When investment managers do not understand the three-not-one point, they often make errors in judgement that affect their asset raising ability. The problem is that this turns the third and most important type of investor against any money manager looking to grow significant assets and serve the institutional investor world.
The three-not-one types of investors I’m referring to can be identified by what the primary driver is behind their due diligence vetting of competing investment firms and products. Said another way, where investors are willing to stop in their due diligence effort can help you classify the prospect type.
Pedigree
This first type of investor is the one for whom pedigree makes all the difference. This is the so-called trust buy-in. Here, there is not that much trust building the money manager actually finds herself having to go through to land such people as investors.
There are two breeds of pedigree-focused investor. The first falls under the friends and family moniker; and they are literally friends and family. Such a person’s response to a portfolio manager explaining detail for running a strategy might as well be this: I don’t understand what you’re talking about but I’ve known your Aunt Ida for years, so here’s a check.
The second breed of this type of investor is the one who did not previously know the portfolio manager, so their pedigree focus is different. For them, the That’s good enough for me decision is based on work or school ties: where the portfolio manager works (a big shop that is, therefore, an easily defensible ‘buying IBM’ decision, in case performance later drops), or where they used to work (who their former employer was), or what college the portfolio manager graduated from. All such subjective-based ‘due diligence stops here’ vetting comes from the old Nobody ever got fired for buying IBM and the They must be smart if they were there schools of thought.
When a money manager hears some pundit proclaim that getting people to trust you is the main factor for getting investors to allocate, they are only one-third accurate prospect-wise.
The people who are the pedigree-based prospective investors are an investment firm’s so-called low hanging fruit prospects. They will be easier to sell than the next two types of investors.
Performance
This second type of investor is the performance chaser. They are avid readers of funds performance tables. If your fund’s current performance is not outperforming peers the performance chaser will reject any sales marketing overtures. Land in the top quintile of performers for your category and this type of investor will be interested — in dumping their now underperforming money manager in your category and reallocating to you. Of course, once your performance drops, as it will at some point, performance chasers will pull their allocations from your fund and move it on to a higher performing competitor.
The prospective investors whose due diligence decision making starts and ends with performance are the least sticky of investor types. The smaller your money management firm the riskier it is to have performance chasers comprise your main investors. If they walk, the bulk of your firm’s revenue base departs with them.
Process
For due diligence vetting by sophisticated investors, it’s not enough to find a good performing, pedigreed portfolio manager. Family offices, endowments, foundations, institutional plan sponsors, investment consultant gatekeepers and some in the independent financial planning/investment advisory wealth management firm world want to make a decision about something else as well: whether a manager’s performance was more likely due to skill or luck. With this type of investor, performance ranks third in importance, risk management second and investment process first.

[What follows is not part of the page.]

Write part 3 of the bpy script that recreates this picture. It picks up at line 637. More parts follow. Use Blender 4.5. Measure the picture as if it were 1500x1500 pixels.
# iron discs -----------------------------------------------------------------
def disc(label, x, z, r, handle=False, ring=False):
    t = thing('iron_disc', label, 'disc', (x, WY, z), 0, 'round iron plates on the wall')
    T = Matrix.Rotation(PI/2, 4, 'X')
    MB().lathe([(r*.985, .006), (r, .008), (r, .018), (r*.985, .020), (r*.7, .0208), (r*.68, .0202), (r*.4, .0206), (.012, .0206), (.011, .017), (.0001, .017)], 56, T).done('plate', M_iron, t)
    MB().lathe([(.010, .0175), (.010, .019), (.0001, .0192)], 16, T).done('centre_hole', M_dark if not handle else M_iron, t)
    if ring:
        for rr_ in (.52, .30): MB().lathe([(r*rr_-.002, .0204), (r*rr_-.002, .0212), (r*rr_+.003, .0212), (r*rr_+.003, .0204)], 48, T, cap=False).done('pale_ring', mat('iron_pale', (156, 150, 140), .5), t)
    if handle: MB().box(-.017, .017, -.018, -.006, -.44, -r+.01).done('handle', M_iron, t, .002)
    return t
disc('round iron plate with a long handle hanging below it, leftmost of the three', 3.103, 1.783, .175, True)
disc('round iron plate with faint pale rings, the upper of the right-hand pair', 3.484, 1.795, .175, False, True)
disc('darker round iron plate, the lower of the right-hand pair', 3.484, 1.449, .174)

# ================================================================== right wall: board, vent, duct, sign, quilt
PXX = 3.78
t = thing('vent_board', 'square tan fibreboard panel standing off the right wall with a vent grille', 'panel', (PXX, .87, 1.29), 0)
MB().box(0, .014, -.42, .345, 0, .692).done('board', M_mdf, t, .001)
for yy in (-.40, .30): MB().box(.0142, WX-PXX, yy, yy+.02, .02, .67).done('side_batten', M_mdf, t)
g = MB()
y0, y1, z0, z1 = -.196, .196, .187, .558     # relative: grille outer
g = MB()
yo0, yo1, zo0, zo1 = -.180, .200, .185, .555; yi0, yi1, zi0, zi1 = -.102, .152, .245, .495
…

For this group, what differentiates one money manager from the other is strategy implementation with the investment process. Those investment management firms that cannot communicate their process in sufficient detail are, at best, perceived to be selling ‘me too’ funds. Who would be willing to put in more due diligence time into a ‘me too’ fund?
Build all of your marketing for the type three investor
My 35-year-old financial communications and sales marketing consulting firm always recommends to its money management firm clients that their asset raising outreach clearly explains the investment process being followed by the portfolio manager. This is the information the type three sophisticated investors need in order to make their buy-in.

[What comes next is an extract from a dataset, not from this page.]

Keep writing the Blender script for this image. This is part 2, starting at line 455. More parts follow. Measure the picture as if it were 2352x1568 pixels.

This requires crafting or refining content that goes far beyond what many investment management firms had been doing. Too many simply push the performance data and investment team bios in sales marketing meetings and in marketing collateral, and then add some bullet point phrases regarding running the investment process. So, the information delivery almost seems like an afterthought (and too little).
There are additional benefits to building all of your marketing to address the expected questions from, and issues concerning, the type three investor.

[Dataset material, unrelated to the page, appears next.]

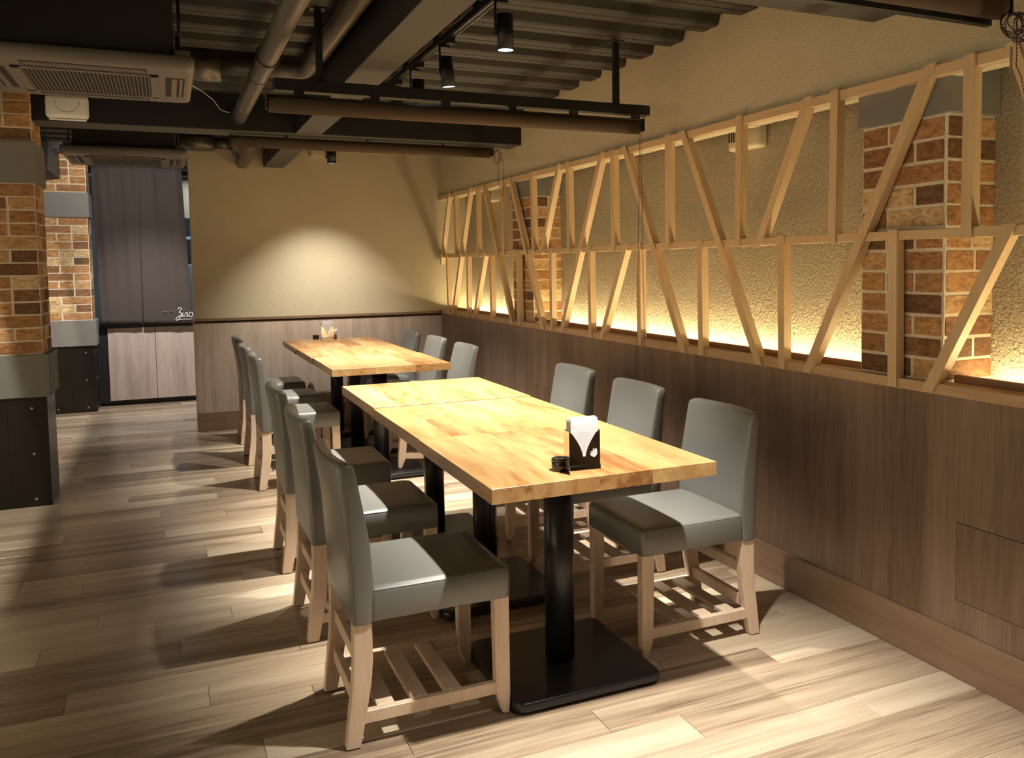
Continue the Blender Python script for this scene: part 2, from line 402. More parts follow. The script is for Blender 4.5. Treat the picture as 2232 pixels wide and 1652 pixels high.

Active, ongoing promotion of how a firm runs its investment strategy to the pedigree buy-in prospects helps make them more educated clients. This, in turn, makes for more satisfied investor clients and increases the potential that some of them may refer people outside of the portfolio manager’s own friends and family circle, recommending they take a get acquainted meeting or call with the investment firm.
Lastly, there is always the chance that your firm might convert some performance chaser investors to become stickier by having given them investment process-related reasons to allow your portfolio manager a few more months to recover from performance drops when they occur.
Pursue and diversify x3
It makes sense to aim to diversify your investor base so that your money management firm does not find itself limited to friends and family folks only, or find itself too risk exposed to performance chasers as a group.
Importantly, when you decide it’s time for your firm to pursue sophisticated institutional investors, only begin to make contact after you built out communications, in detail and in print, about strategy implementation with your investment process. This information is what differentiates your beyond-the-numbers communications from the competition; helps people make the subjective judgement as to whether your acceptable performance was more likely due to skill than luck; and is value added for all three of the investor prospect types for your firm.
Never forget that pursuing sticky asset branding for a money management firm is dependent upon its ability to get people to appreciate and buy into the intellectual acumen of a portfolio management team.